Thursday, January 16, 2014

Upcoming Exhibition: Leiblichkeit und Sexualität, Votive Church, Vienna, Austria, 25th April - 15th June, 2014

A series of architecturally sensitive installations of contemporary art in the side chapels, confessionals and sacred space of the Votive Church in Vienna. The exhibition places art at the center of a critical dialogue between religious and non-religious perspectives on human sexuality, the body, desire and relationships.

The artworks are not religious in their subject matter yet may acquire a religious significance by virtue of their presence in the Church. Religious meaning is found in the experience of art rather than in the object itself.

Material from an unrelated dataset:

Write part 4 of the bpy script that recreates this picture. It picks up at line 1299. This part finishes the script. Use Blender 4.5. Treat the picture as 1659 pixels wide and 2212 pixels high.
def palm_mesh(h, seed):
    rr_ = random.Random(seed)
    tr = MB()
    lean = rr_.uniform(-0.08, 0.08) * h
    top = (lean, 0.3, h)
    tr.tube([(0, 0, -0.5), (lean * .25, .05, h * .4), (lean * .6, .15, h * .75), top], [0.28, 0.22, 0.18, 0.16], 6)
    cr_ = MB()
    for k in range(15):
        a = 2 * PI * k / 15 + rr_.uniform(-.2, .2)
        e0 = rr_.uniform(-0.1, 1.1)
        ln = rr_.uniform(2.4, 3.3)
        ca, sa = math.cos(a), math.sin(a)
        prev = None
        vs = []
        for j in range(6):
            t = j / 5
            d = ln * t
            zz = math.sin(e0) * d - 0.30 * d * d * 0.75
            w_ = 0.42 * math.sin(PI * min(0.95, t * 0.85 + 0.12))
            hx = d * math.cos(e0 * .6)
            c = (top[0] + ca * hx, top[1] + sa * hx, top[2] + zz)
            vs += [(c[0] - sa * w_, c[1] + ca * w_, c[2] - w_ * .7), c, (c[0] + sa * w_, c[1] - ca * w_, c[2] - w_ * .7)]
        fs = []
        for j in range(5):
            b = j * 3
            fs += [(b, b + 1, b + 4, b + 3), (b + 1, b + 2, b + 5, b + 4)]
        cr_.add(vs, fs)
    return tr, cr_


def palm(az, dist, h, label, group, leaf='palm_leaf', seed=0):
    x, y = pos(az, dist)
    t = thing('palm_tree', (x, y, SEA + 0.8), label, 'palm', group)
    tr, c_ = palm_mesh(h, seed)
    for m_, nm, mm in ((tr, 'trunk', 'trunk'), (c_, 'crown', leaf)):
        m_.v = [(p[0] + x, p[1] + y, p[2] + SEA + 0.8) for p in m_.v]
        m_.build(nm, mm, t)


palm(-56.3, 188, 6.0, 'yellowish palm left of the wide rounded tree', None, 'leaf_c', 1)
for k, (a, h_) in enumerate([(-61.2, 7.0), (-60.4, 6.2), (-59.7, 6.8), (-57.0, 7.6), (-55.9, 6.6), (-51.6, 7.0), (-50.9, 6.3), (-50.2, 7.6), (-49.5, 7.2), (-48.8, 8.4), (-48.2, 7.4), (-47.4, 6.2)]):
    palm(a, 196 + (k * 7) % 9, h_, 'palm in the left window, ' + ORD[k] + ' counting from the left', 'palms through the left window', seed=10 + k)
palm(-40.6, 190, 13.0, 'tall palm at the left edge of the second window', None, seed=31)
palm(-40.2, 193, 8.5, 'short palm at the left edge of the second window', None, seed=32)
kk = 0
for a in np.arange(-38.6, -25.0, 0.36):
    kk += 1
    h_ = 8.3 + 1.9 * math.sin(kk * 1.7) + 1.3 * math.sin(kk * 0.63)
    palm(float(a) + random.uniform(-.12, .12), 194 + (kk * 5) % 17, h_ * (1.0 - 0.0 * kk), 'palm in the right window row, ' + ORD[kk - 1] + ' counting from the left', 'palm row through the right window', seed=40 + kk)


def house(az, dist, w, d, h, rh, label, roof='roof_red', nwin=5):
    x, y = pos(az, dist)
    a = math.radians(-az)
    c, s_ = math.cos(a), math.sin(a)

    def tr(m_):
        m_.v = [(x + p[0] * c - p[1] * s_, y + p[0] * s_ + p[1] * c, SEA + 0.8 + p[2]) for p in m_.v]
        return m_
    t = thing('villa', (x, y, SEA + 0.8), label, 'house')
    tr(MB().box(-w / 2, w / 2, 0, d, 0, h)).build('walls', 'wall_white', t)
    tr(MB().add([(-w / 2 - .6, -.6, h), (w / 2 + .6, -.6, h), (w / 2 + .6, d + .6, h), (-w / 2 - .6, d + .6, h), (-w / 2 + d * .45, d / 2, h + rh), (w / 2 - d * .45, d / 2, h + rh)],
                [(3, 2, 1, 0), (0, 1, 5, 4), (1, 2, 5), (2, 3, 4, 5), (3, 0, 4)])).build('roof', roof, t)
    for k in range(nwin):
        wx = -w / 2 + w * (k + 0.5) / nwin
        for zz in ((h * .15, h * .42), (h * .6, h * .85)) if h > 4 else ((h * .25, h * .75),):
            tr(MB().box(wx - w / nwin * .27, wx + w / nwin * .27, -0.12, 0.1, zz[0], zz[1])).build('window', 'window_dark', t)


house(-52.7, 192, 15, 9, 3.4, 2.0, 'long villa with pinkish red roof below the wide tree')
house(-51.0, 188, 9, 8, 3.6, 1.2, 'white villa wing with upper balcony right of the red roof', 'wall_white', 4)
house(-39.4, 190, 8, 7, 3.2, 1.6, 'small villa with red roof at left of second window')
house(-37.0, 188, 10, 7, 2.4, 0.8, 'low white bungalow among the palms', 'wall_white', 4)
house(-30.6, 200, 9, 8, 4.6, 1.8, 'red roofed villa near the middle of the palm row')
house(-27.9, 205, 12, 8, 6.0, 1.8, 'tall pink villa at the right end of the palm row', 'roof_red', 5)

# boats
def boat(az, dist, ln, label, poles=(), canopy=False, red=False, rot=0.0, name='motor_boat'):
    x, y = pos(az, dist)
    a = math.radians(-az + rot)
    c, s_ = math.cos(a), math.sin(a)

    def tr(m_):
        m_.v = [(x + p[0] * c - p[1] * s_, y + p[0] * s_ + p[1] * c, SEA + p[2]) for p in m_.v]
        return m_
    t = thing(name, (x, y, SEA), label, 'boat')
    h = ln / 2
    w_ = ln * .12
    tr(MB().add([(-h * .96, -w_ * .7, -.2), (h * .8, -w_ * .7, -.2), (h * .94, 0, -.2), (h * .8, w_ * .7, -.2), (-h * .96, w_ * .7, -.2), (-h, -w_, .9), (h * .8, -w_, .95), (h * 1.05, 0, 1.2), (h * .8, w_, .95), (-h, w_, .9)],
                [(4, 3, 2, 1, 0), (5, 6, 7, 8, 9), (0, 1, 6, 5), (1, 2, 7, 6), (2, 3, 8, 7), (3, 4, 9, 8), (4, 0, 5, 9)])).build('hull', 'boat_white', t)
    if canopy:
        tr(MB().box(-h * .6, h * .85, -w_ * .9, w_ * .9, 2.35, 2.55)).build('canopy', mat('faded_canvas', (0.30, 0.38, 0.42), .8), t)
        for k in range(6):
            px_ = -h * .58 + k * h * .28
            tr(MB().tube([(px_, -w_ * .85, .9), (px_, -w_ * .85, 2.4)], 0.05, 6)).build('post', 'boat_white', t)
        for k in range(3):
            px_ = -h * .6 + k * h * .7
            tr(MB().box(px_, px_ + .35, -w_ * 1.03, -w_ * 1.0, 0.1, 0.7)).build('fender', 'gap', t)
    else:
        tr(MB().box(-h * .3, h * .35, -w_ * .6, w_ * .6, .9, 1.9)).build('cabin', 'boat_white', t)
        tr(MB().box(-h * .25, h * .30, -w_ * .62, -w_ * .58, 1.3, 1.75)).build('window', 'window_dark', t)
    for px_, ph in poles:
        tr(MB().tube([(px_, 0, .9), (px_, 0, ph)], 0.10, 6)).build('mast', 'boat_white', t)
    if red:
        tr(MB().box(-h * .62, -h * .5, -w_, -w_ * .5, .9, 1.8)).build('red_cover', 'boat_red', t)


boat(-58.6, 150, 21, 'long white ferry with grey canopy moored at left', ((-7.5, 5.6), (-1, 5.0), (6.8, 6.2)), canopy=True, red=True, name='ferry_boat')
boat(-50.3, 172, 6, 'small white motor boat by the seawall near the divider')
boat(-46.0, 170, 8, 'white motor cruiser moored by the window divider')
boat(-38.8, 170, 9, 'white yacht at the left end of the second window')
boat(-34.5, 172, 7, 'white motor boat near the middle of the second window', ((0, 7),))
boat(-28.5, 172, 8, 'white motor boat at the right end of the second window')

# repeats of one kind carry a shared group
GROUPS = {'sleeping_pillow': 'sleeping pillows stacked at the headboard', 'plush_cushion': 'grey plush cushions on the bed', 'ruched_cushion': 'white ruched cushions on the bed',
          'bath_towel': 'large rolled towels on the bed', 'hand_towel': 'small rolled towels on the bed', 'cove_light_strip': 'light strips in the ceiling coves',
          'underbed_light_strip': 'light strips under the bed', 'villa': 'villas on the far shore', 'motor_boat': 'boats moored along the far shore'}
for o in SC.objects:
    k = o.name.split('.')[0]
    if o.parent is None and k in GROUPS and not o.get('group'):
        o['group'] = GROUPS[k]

The Church is a space for contemplation and ritual action, providing sanctuary, refuge and consolation to people of all faiths and none. Both religious and non-religious people can reflect on their being in relation to sacred space, their relationship to a sense of self, to others and perhaps even to think about notions of God. The ritual acts are designed to facilitate an encounter with the divine and draw individuals toward community with others. 

The exhibition aims to make space for a dialogue between contemporary art and the so-called “Theology of the Body”. This exhibition is not an illustration of a theology, nor is it an attempt to force art into a theological frame, but aims to set up a dialogue between ideas already present in contemporary art and a theology that grants a critical space to the contemplation of human sexuality. This dialogue must necessarily take place in a Church, where ideas relating to the body are challenged by their location in liturgical space and must negotiate a relationship with the hierarchical order of the space which finds its summit at the altar. 

Each of the installations will sensitively engage with the architecture and respect the religious significance of the Church in its whole and in its parts. Each work will be made available as an object to introduce new ideas to prayer, theological reflection and provide an opportunity for the quiet contemplation of our embodied experience of being.